(Scene modeling code data)
__________

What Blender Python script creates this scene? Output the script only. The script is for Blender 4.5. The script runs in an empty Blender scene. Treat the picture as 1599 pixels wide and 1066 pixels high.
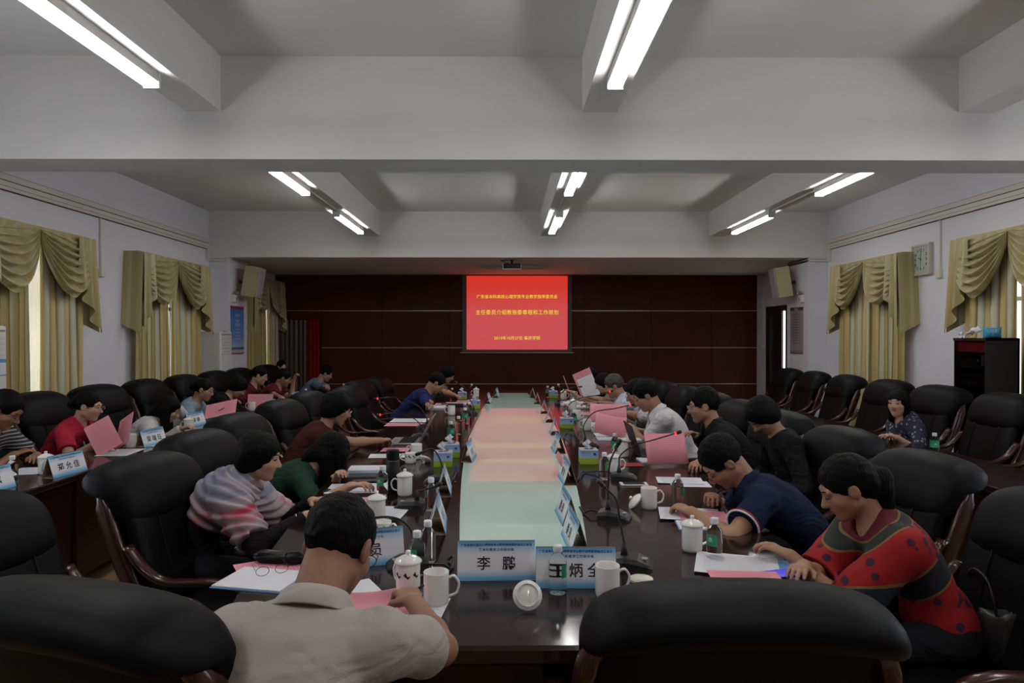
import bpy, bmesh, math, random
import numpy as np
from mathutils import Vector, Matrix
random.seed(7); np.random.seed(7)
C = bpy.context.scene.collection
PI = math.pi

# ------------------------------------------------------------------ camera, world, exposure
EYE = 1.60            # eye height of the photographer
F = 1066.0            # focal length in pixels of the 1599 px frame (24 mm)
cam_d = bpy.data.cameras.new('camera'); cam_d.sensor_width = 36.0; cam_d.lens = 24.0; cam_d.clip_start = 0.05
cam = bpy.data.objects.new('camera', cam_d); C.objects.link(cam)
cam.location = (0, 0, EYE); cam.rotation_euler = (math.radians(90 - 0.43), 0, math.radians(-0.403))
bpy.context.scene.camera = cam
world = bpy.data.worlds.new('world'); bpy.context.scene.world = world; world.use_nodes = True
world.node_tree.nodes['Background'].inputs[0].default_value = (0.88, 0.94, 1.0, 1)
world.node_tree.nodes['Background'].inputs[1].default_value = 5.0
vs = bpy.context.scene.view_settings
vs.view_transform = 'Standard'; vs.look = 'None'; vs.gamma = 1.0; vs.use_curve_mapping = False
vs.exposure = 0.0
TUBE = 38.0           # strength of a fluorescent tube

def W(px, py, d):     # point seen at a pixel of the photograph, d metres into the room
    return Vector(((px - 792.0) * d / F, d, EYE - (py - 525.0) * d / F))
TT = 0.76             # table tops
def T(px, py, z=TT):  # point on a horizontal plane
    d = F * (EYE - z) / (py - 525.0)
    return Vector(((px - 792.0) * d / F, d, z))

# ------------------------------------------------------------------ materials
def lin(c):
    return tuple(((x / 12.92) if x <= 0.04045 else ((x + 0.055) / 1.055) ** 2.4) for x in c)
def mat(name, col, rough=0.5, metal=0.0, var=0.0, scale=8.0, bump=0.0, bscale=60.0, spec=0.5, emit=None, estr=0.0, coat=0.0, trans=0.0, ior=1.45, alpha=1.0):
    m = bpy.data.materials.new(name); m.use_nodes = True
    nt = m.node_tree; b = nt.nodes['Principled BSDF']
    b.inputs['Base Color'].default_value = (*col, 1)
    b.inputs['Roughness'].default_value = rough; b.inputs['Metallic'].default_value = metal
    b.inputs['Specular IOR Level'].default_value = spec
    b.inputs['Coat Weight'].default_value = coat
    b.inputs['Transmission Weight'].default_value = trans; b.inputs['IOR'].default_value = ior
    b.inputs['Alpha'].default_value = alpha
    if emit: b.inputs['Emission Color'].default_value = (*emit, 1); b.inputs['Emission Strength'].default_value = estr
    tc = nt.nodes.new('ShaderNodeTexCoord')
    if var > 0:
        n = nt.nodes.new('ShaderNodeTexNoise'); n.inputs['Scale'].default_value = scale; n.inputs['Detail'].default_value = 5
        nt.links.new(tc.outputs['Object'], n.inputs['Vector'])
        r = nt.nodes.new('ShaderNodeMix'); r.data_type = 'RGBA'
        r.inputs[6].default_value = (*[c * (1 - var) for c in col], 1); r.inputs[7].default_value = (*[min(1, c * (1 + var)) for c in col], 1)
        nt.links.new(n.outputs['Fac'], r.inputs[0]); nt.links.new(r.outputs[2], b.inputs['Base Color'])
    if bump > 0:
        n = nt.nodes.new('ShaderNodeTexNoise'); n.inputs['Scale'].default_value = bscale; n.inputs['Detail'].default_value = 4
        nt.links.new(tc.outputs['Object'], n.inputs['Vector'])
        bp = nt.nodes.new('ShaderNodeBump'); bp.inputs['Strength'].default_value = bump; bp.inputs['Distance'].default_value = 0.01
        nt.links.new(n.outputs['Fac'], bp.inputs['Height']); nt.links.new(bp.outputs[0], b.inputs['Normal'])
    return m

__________

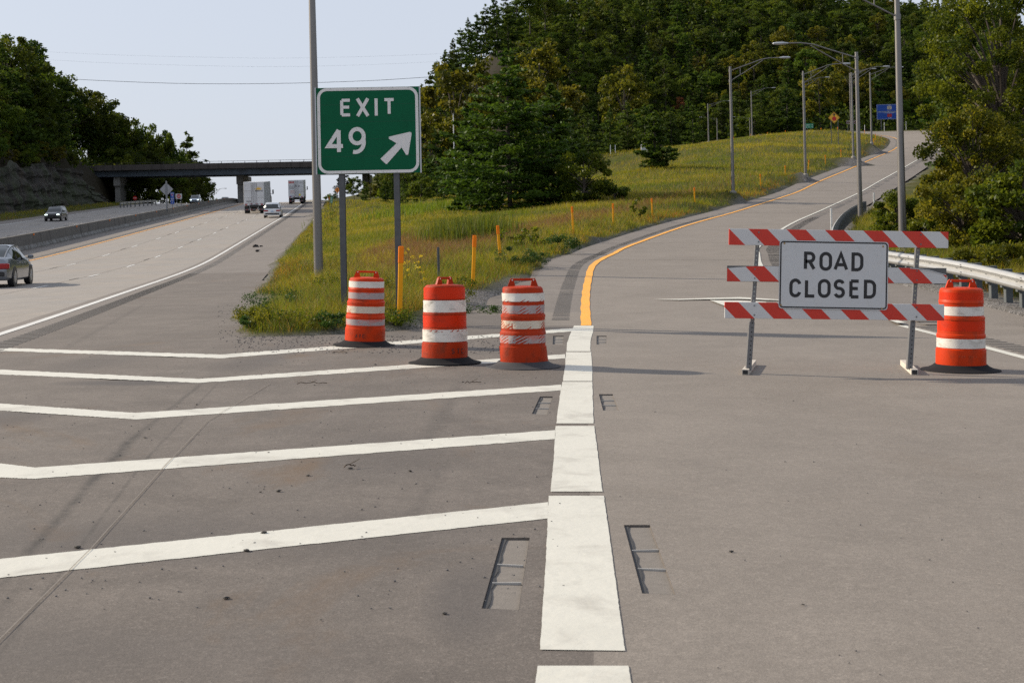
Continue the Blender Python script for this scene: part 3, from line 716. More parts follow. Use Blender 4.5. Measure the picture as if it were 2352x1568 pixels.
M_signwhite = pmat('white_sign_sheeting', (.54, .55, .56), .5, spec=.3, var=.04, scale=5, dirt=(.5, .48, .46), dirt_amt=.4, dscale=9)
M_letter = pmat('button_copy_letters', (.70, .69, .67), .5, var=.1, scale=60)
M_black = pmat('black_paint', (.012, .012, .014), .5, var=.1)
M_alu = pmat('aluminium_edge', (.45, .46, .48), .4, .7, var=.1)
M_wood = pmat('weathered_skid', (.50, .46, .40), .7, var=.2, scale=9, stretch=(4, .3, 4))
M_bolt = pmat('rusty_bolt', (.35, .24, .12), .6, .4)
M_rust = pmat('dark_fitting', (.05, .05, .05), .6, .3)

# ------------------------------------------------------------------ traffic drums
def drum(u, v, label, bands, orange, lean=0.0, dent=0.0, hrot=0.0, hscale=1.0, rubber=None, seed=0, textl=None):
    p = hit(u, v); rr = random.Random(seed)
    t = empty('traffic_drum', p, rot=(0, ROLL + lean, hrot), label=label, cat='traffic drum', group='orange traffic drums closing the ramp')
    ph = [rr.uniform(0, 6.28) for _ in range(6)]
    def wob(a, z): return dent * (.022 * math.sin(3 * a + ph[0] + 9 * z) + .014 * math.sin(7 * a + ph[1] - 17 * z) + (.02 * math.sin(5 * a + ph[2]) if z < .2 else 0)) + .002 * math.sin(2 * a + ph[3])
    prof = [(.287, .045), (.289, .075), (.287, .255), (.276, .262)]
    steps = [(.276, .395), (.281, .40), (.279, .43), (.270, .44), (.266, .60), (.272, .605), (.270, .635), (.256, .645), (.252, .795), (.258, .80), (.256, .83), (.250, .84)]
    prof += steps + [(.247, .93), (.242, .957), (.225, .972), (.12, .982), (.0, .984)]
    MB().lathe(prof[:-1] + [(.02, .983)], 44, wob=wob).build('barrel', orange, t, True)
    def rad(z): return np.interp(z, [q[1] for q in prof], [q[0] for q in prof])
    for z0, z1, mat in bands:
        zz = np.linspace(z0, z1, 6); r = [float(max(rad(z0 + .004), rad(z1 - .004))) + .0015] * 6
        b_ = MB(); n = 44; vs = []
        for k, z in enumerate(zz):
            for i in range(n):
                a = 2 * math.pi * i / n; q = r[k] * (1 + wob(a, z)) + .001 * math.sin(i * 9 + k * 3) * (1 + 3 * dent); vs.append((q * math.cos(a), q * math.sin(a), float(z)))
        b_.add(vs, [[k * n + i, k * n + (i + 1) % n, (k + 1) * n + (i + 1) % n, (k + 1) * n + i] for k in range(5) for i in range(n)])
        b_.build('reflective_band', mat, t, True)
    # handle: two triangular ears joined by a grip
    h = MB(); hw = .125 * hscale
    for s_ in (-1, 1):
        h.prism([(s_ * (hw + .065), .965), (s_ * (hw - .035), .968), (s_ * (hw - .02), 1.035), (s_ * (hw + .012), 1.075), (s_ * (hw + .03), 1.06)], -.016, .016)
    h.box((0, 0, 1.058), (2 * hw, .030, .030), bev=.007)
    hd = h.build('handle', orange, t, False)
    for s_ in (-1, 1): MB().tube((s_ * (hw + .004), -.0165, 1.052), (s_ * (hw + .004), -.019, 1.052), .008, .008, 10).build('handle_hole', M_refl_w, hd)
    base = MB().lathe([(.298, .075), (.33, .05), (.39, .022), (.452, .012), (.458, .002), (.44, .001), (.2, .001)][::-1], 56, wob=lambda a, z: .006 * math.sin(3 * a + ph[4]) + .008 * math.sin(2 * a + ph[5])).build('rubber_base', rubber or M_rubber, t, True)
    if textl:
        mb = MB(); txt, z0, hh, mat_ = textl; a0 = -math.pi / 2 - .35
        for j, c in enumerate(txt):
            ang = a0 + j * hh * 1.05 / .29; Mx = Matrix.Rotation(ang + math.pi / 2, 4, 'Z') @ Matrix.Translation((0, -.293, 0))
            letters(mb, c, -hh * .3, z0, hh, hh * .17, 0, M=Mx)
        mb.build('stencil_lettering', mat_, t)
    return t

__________

Work to be completed: With the pictures removed from your copy, retype the lines above from the one that contains "What Blender Python" through the one that contains "return Vector(((px - 792.0) * d / F, d, z))", exactly.

Task answer:
What Blender Python script creates this scene? Output the script only. The script is for Blender 4.5. The script runs in an empty Blender scene. Treat the picture as 1599 pixels wide and 1066 pixels high.
import bpy, bmesh, math, random
import numpy as np
from mathutils import Vector, Matrix
random.seed(7); np.random.seed(7)
C = bpy.context.scene.collection
PI = math.pi

# ------------------------------------------------------------------ camera, world, exposure
EYE = 1.60            # eye height of the photographer
F = 1066.0            # focal length in pixels of the 1599 px frame (24 mm)
cam_d = bpy.data.cameras.new('camera'); cam_d.sensor_width = 36.0; cam_d.lens = 24.0; cam_d.clip_start = 0.05
cam = bpy.data.objects.new('camera', cam_d); C.objects.link(cam)
cam.location = (0, 0, EYE); cam.rotation_euler = (math.radians(90 - 0.43), 0, math.radians(-0.403))
bpy.context.scene.camera = cam
world = bpy.data.worlds.new('world'); bpy.context.scene.world = world; world.use_nodes = True
world.node_tree.nodes['Background'].inputs[0].default_value = (0.88, 0.94, 1.0, 1)
world.node_tree.nodes['Background'].inputs[1].default_value = 5.0
vs = bpy.context.scene.view_settings
vs.view_transform = 'Standard'; vs.look = 'None'; vs.gamma = 1.0; vs.use_curve_mapping = False
vs.exposure = 0.0
TUBE = 38.0           # strength of a fluorescent tube

def W(px, py, d):     # point seen at a pixel of the photograph, d metres into the room
    return Vector(((px - 792.0) * d / F, d, EYE - (py - 525.0) * d / F))
TT = 0.76             # table tops
def T(px, py, z=TT):  # point on a horizontal plane
    d = F * (EYE - z) / (py - 525.0)
    return Vector(((px - 792.0) * d / F, d, z))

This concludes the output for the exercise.